Description
The defining poem of the Victorian age
In Memoriam A.H.H. was written over a period of 17 years, from 1833 to 1850. Over the course of 133 cantos, it explores Alfred Lord Tennyson’s profound grief at the death of his close friend, Arthur Henry Hallam. This bereavement provided the jolt Tennyson needed in order to look beyond his own morbid sensitivity, and to address instead the more universal theme of grief and loss. The poem, although still profoundly private, perfectly captured wider Victorian pieties about the consolations of religion, the acceptable response to the death of a loved one, and the doubts being raised at the time in works such as Vestiges of the Natural History of Creation (1844) concerning evolution and the scientific erosion of divinity. As the poet T S Eliot later observed, ‘It happens now and then that a poet by some strange accident expresses the mood of his generation, at the same time that he is expressing a mood of his own which is quite remote from that of his generation.’
In Memoriam and Queen Victoria
Queen Victoria’s husband, Prince Albert, died in 1861. In the years following, In Memoriam became increasingly seen as providing a model for public behaviour during the long period of the Queen Victoria's mourning. The queen herself kept a copy of the poem by her bedside after Albert’s death and noted in her journal entry for Sunday 5 January 1862 that she was ‘Much soothed and pleased with Tennyson’s In Memoriam. Only those who have suffered as I do can understand these beautiful poems’.

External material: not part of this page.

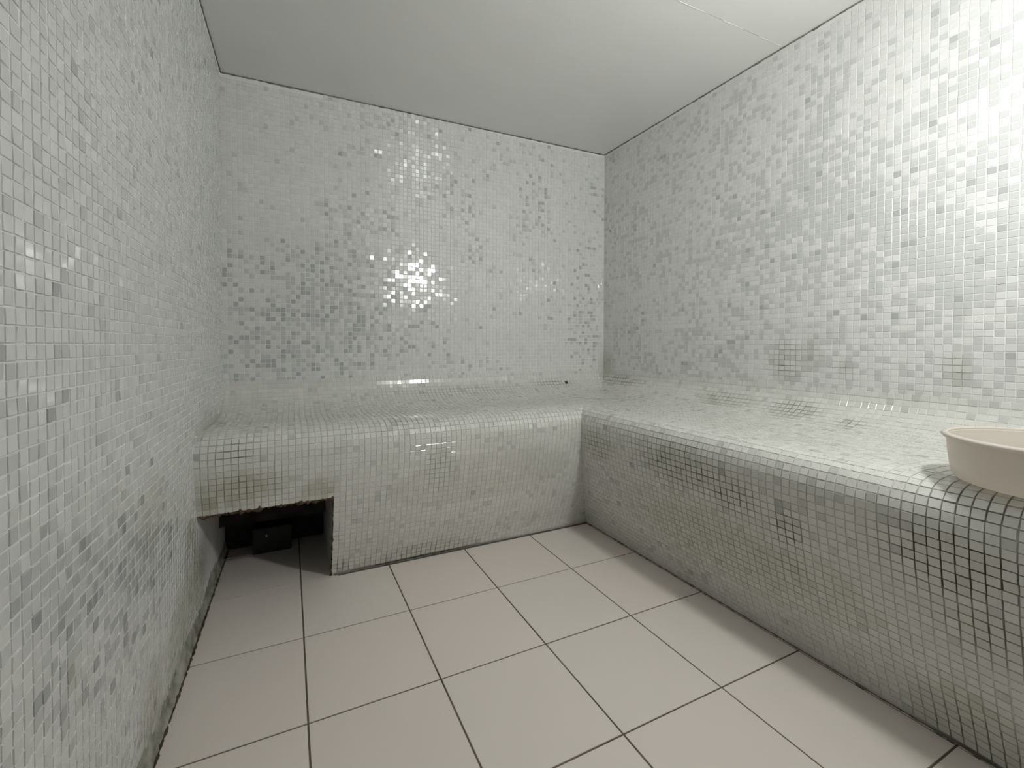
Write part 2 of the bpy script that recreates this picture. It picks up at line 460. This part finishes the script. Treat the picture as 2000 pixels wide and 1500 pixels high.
# ------------------------------------------------------------------ walls
def slab(name, quad, thick, mat, label):
    """solid behind a wall face; quad = four face corners, thick = offset vector"""
    a = [np.array(p) for p in quad]; b = [p + np.array(thick) for p in a]
    o = mesh_obj(name, [p * T for p in a + b], [(0, 1, 2, 3), (7, 6, 5, 4), (0, 4, 5, 1), (1, 5, 6, 2), (2, 6, 7, 3), (3, 7, 4, 0)], mat)
    return structure(o, label)
ZT = 6.40
w_left = slab('wall_left', [(xl(YF - 0.4) - 0.004, YF - 0.4, -0.1), (xl(YB + 0.3) - 0.004, YB + 0.3, -0.1), (xl(YB + 0.3) - 0.004, YB + 0.3, ZT), (xl(YF - 0.4) - 0.004, YF - 0.4, ZT)],
              (-0.4, 0, 0), M_PLASTER, 'left wall of pale grey and white glass mosaic')
w_back = slab('wall_back', [(-1.0, YB + 0.004, -0.1), (XR + 0.3, YB + 0.004, -0.1), (XR + 0.3, YB + 0.004, ZT + 0.04), (-1.0, YB + 0.004, ZT + 0.04)],
              (0, 0.4, 0), M_PLASTER, 'back wall of white glass mosaic with bright lamp glints')
w_right = slab('wall_right', [(XR + 0.004, YB + 0.3, -0.1), (XR + 0.004, YF - 0.4, -0.1), (XR + 0.004, YF - 0.4, ZT + 0.04), (XR + 0.004, YB + 0.3, ZT + 0.04)],
               (0.4, 0, 0), M_PLASTER, 'right wall of white and grey glass mosaic')

rows = np.arange(math.ceil((0 - ZJ) / PITCH_M), math.floor((6.36 - ZJ) / PITCH_M)) * PITCH_M + ZJ + PITCH_M / 2
# left wall
ys = np.arange(YB - 0.02 - PITCH_M / 2, YF + 0.03, -PITCH_M)
Y, Z = [q.ravel() for q in np.meshgrid(ys, rows, indexing='ij')]
keep = (Z + PITCH_M / 2 < ceil_z(-0.95) - 0.006) & (Z > 0.05)
keep &= ~((Z < seat_height(Y) + 0.01) & (Y > front_y(np.minimum(Z, 1.6)) - 0.01))
keep &= ~((Y > front_y(np.minimum(Z, 1.6)) - 0.05) & (Z < 1.05))
Y, Z = Y[keep], Z[keep]
C = np.stack([xl(Y), Y, Z], -1)
ul = np.array([0.0195, -1.0, 0.0]); ul /= np.linalg.norm(ul)      # along the wall, towards the camera
U = np.tile(-ul, (len(C), 1)); V = np.tile([0, 0, 1.0], (len(C), 1))
tn = tones(Y, Z, 0.008, 0.06, 3, [(-2.2, 1.35, 0.8, 0.5, 0.10, 0.34), (-3.2, 2.2, 0.5, 0.8, 0.02, 0.14)])
gy = np.append(np.arange(YF - 0.1, YB, 0.08), YB + 0.01); gz = np.linspace(-0.02, 6.33, 80)
grid_surface('grout_bed', np.stack([np.stack([np.array([xl(y) - 0.0006, y, z]) for z in gz]) for y in gy])[::-1], M_WGROUT, w_left)
lay_mosaic(w_left, C, U, V, tn, wear(C)[1], M_WALL, 0.030)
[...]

The importance of In Memoriam in Tennyson’s career as a poet
Tennyson’s career as a poet is often divided into two major phases. His early poems addressed personal and introspective themes. For example, ‘The Lady of Shalott’, first published in 1833 and again in a revised form in 1842, explored the idea of withdrawing from the world and living in isolation. In his later work, by contrast, Tennyson looked to wider international events, publishing ‘Ode on the Death of the Duke of Wellington’ in 1852 and ‘The Charge of the Light Brigade’ in 1854. The dividing line between the early personal work and the later more public poems falls in 1850 – the year in which he was made Poet Laureate and, more crucially, the year in which he published In Memoriam.